Asked for his thoughts on Operation Elveden, the Met Police’s £15m investigation into journalists and their sources, Pyatt said: “It has been proven that as far as the journalists were concerned, Operation Elveden was a waste of taxpayers’ money and police manpower at a time when all those resources could have been far better spent, for example, in protecting the public from the terrorist threat we face.

“We were journalists, not jihadists, and the juries understood and accepted that. It was a witch hunt that never should have been allowed to get off the ground.”

After being cleared at the Old Bailey, Pyatt faced yet another trial earlier this this year when he appeared at Banbury Magistrates accused of speeding and failing to provide information as to the identity of the driver of his company car.

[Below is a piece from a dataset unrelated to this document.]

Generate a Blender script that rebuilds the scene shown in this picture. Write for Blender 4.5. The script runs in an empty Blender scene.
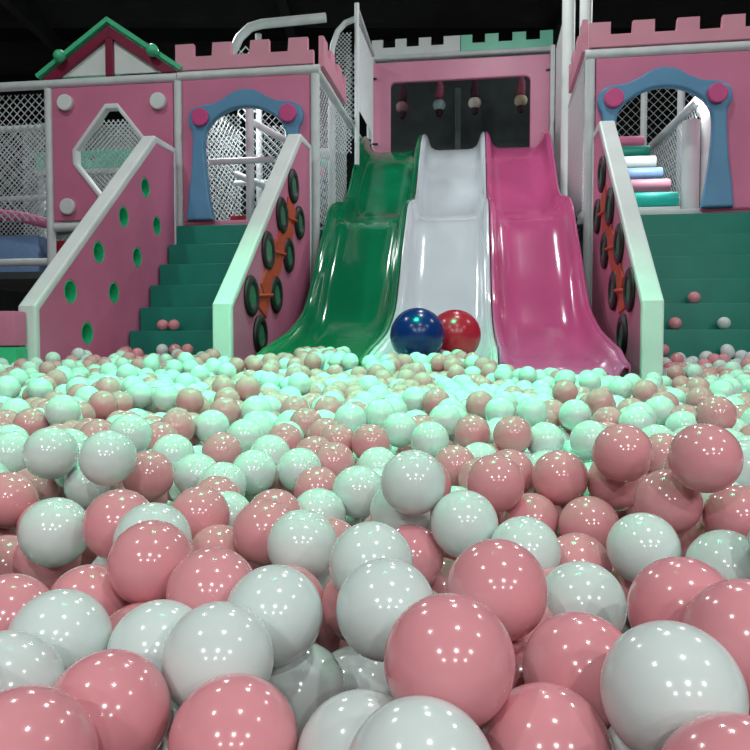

After four years spent in the company of solicitors and QCs during Operation Elveden, he decided to defend the case himself and spent months studying the relevant case law.

“I was charged under Section 172 of the the Road Traffic Act 1988 but successfully argued that I had legitimate defence under sub section (4) of the act as I had carried out all due diligence to identify who the driver was and could not identify him or her.

“After going toe to toe with a very grumpy prosecutor who was expecting an easy ride of it, and submitting nine exhibits to the magistrates, they accepted my defence and found me not guilty and complimented me on my defence – a proud moment winning my own court case.”

Pyatt said he will be contacting foreign editors and news editors on national newspapers and magazines before he emigrates in November but can be contacted at jamiepyatt@hotmail.com or 07836 340380 until then.

Pyatt is one of a number of senior Sun journalists to leave the paper after the ordeal of being charged (and ultimately cleared) under Operation Elveden.

Others include: former managing editor Graham Dudman, defence editor Virginia Wheeler, head of news Chris Pharo, picture editor John Edwards, chief reporter John Kay, executive editor Fergus Shanahan, deputy editor Geoff Webster and royal editor Duncan Larcombe.

Operation Elveden was prompted by Sun parent News Corp’s decision to share confidential emails with police revealing details of alleged payments made by The Sun.

It led to the convictions of around 30 public officials accused of acting as journalistic sources, many of whom were jailed.